### [Supplied material]

------

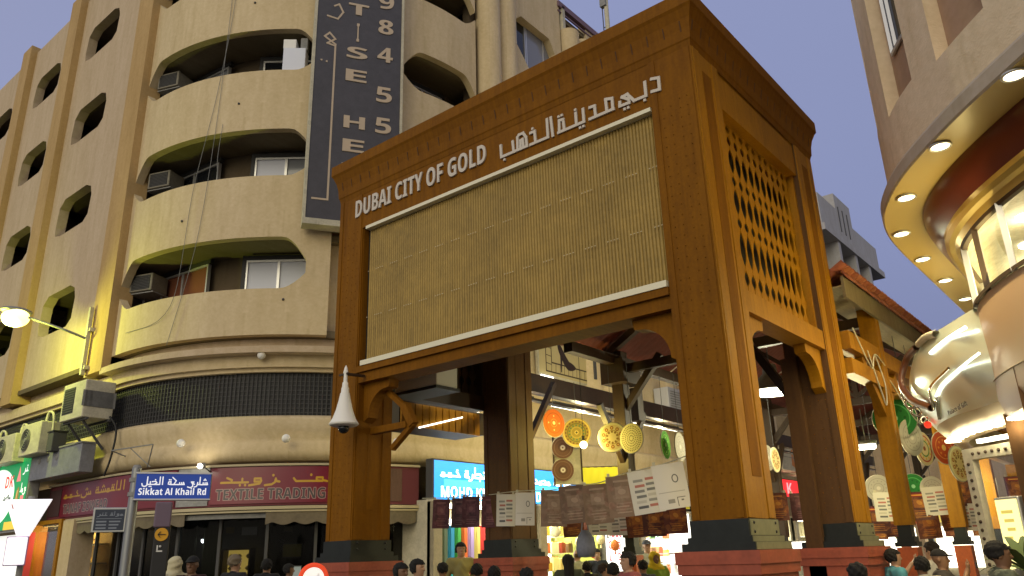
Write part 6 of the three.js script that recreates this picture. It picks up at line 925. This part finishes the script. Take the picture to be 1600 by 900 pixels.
const hairF = { // short crop, fuller hair, long hair, headscarf, cap
  short: (x, y, z) => Math.max(headField(x, y, z) - 0.012 - 0.006 * Math.sin(x * 110 + z * 40) * Math.sin(y * 95 + z * 70) - 0.003 * Math.sin(x * 230) * Math.sin(z * 210 + y * 60), -(y - 1.652 + 0.35 * Math.min(0, z + 0.0) * 0 + (z < 0.02 ? 0.1 + (z < -0.05 ? 0.03 : 0) : 0) - (z > 0.05 ? 0 : 0)), 1.53 - y),
  full: (x, y, z) => Math.max(ell([0, 1.645, -0.015], [0.098, 0.098, 0.112], x, y, z) - 0.008 * Math.sin(x * 80 + z * 30) * Math.sin(y * 75 + x * 20) - 0.005 * Math.sin(x * 190 + y * 60) * Math.sin(z * 170), -(y - 1.655 + (z < 0.035 ? 0.11 : 0)), 1.545 - y),
  long: (x, y, z) => Math.max(smin(ell([0, 1.635, -0.02], [0.1, 0.1, 0.112], x, y, z), cap([0, 1.6, -0.06, 0, 1.36, -0.1, 0.095, 0.085], x, y, z), 0.05) - 0.005 * Math.sin(x * 120 + y * 9), -(y - 1.665 + (z < 0.03 ? 0.6 : 0))),
  scarf: (x, y, z) => { const a = smin(smin(ell([0, 1.63, -0.01], [0.106, 0.11, 0.118], x, y, z), cap([0, 1.56, 0.0, 0, 1.45, 0.0, 0.095, 0.12], x, y, z), 0.05), cap([-0.1, 1.4, 0, 0.1, 1.4, 0, 0.1, 0.1], x, y, z), 0.06) - 0.005 * Math.sin(y * 60 + x * 25); return Math.max(a, -ell([0, 1.592, 0.115], [0.066, 0.082, 0.09], x, y, z)); },
  cap: (x, y, z) => smin(Math.max(ell([0, 1.645, -0.005], [0.095, 0.1, 0.11], x, y, z), 1.652 - y), Math.max(ell([0, 1.655, 0.1], [0.075, 0.012, 0.085], x, y, z), -0.0 - z), 0.01),
  bald: (x, y, z) => Math.max(headField(x, y, z) - 0.008, -(y - 1.6 + (z < -0.01 ? 0.04 : -0.2)), y - 1.635, 1.545 - y),
};
const HG = {}; const hairGeo = (k) => HG[k] || (HG[k] = nets(hairF[k], [-0.22, k === 'scarf' || k === 'long' ? 1.27 : 1.5, -0.21], [0.22, 1.78, 0.23], k === 'scarf' ? 0.011 : 0.0085));
const skinC = { a: [0.24, 0.125, 0.065], b: [0.36, 0.21, 0.13], c: [0.15, 0.075, 0.04] }, skinM = {}; for (const k in skinC) skinM[k] = mat(skinC[k], { roughness: 0.55 });
const clothM = {}; const cloth = (c) => clothM[c] || (clothM[c] = mat(c, { roughness: 0.9, bumpMap: TX.bump, bumpScale: 0.002 }));
const eyeG = mergeGeometries([-0.031, 0.031].map((x) => uvm(T(new THREE.SphereGeometry(0.0062, 8, 6), x, 1.6125, 0.0835)))); eyeG.userData.keep = true;
const browG = mergeGeometries([-1, 1].map((s) => uvm(T(B(0.028, 0.006, 0.008), s * 0.031, 1.634, 0.0885, 0, s * 0.25, s * -0.1)))); browG.userData.keep = true;
function person(label, [x, top, z], turn, o = {}) {
  const pose = o.pose || 'stand', G = SK[pose] || (SK[pose] = bodyGeo(pose)), hk = o.hair || 'short', t = thing('person', label, 'person', [x, 0, z], turn), extra = hk === 'scarf' ? 1.745 : hk === 'full' || hk === 'long' || hk === 'cap' ? 1.745 : 1.733; t.scale.setScalar(top / extra);
  part('body', G.body, skinM[o.skin || 'a'], t); part('shirt', G.shirt, o.shirtM || cloth(o.shirt || '#2a2a30'), t); part('collar', G.collar, o.shirtM || cloth(o.shirt || '#2a2a30'), t); part('trousers', G.trousers, cloth(o.trousers || '#1c1d22'), t); part('shoes', G.shoes, cloth('#15120f'), t);
  part(hk === 'scarf' ? 'headscarf' : hk === 'cap' ? 'cap' : 'hair', hairGeo(hk), cloth(o.hairC || '#0c0a09'), t); part('eyes', eyeG, M.black, t); part('eyebrows', browG, cloth('#0d0a08'), t); return t;
}
// directions: towards the viewer about 0.68, away about -2.46, to the right of the picture about 2.2
const away = -2.46, facing = 0.68, right = 2.25, left = -0.95;
const plaidT = canvas(256, 256, (g) => { g.fillStyle = '#4d5346'; g.fillRect(0, 0, 256, 256); const r = rnd(5); for (let i = 0; i < 260; i++) { g.globalAlpha = 0.5; g.fillStyle = ['#8d917c', '#2f352e', '#6f7566', '#a2a48e'][i % 4]; g.fillRect(r() * 256, r() * 256, 6 + r() * 16, 5 + r() * 12); } }); plaidT.wrapS = plaidT.wrapT = THREE.RepeatWrapping; plaidT.repeat.set(1.6, 1.6);
SK.stand = bodyGeo('stand'); SK.patterned = { ...SK.stand, shirt: uvm(SK.stand.shirt.clone()) }; SK.patterned.shirt.userData.keep = true;
person('man in a white headscarf and pale shirt facing the shop at the far left', [-13.22, 1.84, -7.09], -1.6, { hair: 'scarf', hairC: '#b8b090', shirt: '#b0a890' });
{ const t = person('man in a dark maroon printed t-shirt beside the white headscarf', [-12.21, 1.82, -6.84], 0.7, { hair: 'cap', hairC: '#101014', shirt: '#2c0f12', skin: 'c' }); part('print', [[-0.05, 0.03], [-0.02, 0.03], [0.01, 0.03], [0.04, 0.03]].map(([a, w]) => B(w * 0.7, 0.03, 0.004, a, 1.3, 0.168)), M.cream, t); }
person('older man with short grey hair facing away near the cold shop lamp', [-12.32, 1.83, -7.65], -2.9, { hair: 'full', hairC: '#6d6250', shirt: '#17171c', skin: 'b' });
person('dark haired person in black beside the golden lit showcase', [-13.29, 1.76, -8.91], away, { hair: 'short', shirt: '#121216' });
person('short person with dark hair low in front of the golden showcase', [-13.88, 1.66, -9.81], 2.6, { shirt: '#1a1412', skin: 'c' });
person('person with purplish black hair in front of the red ring sign', [-9.75, 1.55, -7.33], away, { hair: 'full', hairC: '#140e20', shirt: '#101018' });
person('man with dark hair facing right at the base of the left gate post', [-7.80, 1.63, -7.18], 1.7, { shirt: '#18181c', skin: 'c' });
person('bearded man in profile beside the left gate post', [-8.16, 1.67, -7.81], 1.9, { shirt: '#2a2a26', skin: 'b' });
person('person seen from behind below the maroon posters', [-9.54, 1.61, -9.70], away, { hair: 'full', shirt: '#1a1416' });
person('shopkeeper in a khaki shirt standing among the cloth rolls', [-11.31, 1.97, -12.01], 0.95, { shirt: '#8a8250', skin: 'b' });
person('dark haired person below the cloth rolls', [-8.73, 1.58, -9.63], away, { hair: 'short', shirt: '#0e0e12' });
person('dark haired person left of the dark gate post, seen from behind', [-7.61, 1.55, -8.75], away, { shirt: '#131318' });
person('person with dark hair in front of the dark gate post', [-6.52, 1.53, -8.10], away + 0.4, { hair: 'full', shirt: '#121014' });
person('woman with long dark hair under the lit souvenir shop', [-8.33, 1.69, -11.50], away, { hair: 'long', hairC: '#120c08', shirt: '#3c4030' });
person('balding man in a pale shirt in front of the souvenir shop', [-10.68, 1.78, -15.11], away + 0.6, { hair: 'bald', hairC: '#4a3a2a', skin: 'b', shirt: '#8f9078' });
person('dark haired man right of the woman with long hair', [-8.87, 1.55, -12.84], away, { shirt: '#16161c' });
person('man with a round face looking towards the viewer by the yellow door', [-11.44, 1.79, -17.01], facing, { skin: 'b', shirt: '#20242c' });
person('brown haired man in profile under the hanging bag', [-7.50, 1.52, -11.35], 2.0, { hair: 'full', hairC: '#241408', shirt: '#141418' });
person('person in black below the gold buying sign', [-6.68, 1.54, -10.33], away, { hair: 'short', shirt: '#0d0d10' });
person('tall man in a dusty pink shirt in front of the canopy post', [-5.75, 1.68, -9.26], -0.6, { shirt: '#8a4a48', skin: 'b' });
person('person in a grey top right of the canopy post', [-7.39, 1.55, -12.36], away, { shirt: '#3a3c44', hair: 'full' });
person('woman in a yellow headscarf in front of the dazzling shop', [-7.61, 1.69, -13.16], 0.9, { hair: 'scarf', hairC: '#b8a018', shirt: '#6f8a2c', skin: 'c' });
person('man in a cap standing inside the glare of the jewellery shop', [-10.15, 1.96, -17.23], 0.9, { hair: 'cap', hairC: '#3a3c44', shirt: '#9a9a88', skin: 'b' });
person('dark haired person low beside the far gate post', [-2.48, 1.52, -7.92], away, { hair: 'full', shirt: '#14141a', skin: 'c' });
person('man in a light blue t-shirt raising one arm', [-3.24, 1.62, -11.97], 2.2, { pose: 'reach', shirt: '#4a8a98', skin: 'b' });
person('boy with black hair in a white shirt seen from behind', [-2.59, 1.53, -10.69], away, { hair: 'short', shirt: '#b0aca0', skin: 'c' });
person('man in a white shirt behind the man taking a photo', [-3.00, 1.70, -13.06], away + 0.5, { hair: 'full', hairC: '#1c120c', shirt: '#c4c0b4', skin: 'b' });
{ const t = person('man in a dark shirt holding a phone up to take a photo', [-2.52, 1.60, -11.32], 1.7, { pose: 'photo', hair: 'cap', hairC: '#131012', shirt: '#3a3430' }); const ph = thing('phone', 'small black phone held up by the man in a dark shirt', 'phone', [-2.14, 1.4, -11.37], 1.7); part('case', RB(0.14, 0.075, 0.012, 0, 0, 0, 0.005), M.black, ph); part('screen', B(0.12, 0.062, 0.002, 0, 0, -0.007), M.greyGlass, ph); }
{ const pm = mat([1, 1, 1], { map: plaidT, roughness: 0.9 }); SK.stand2 = SK.stand; const save = SK.stand; SK.patterned.body = save.body; person('large man in a patterned grey green shirt in profile at the right', [-1.50, 1.67, -9.08], 1.95, { pose: 'patterned', shirtM: pm, hair: 'full', skin: 'c' }); }
person('man in a pale shirt standing close behind the patterned shirt', [-1.47, 1.64, -10.09], 1.4, { hair: 'full', hairC: '#0d0a08', shirt: '#a8a490', skin: 'b' });

renderer.render(scene, camera);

------

### [Written instruction]
Go through the material and select each line with the string "picture" in it.

### [Solution to the exercise]
Write part 6 of the three.js script that recreates this picture. It picks up at line 925. This part finishes the script. Take the picture to be 1600 by 900 pixels.
// directions: towards the viewer about 0.68, away about -2.46, to the right of the picture about 2.2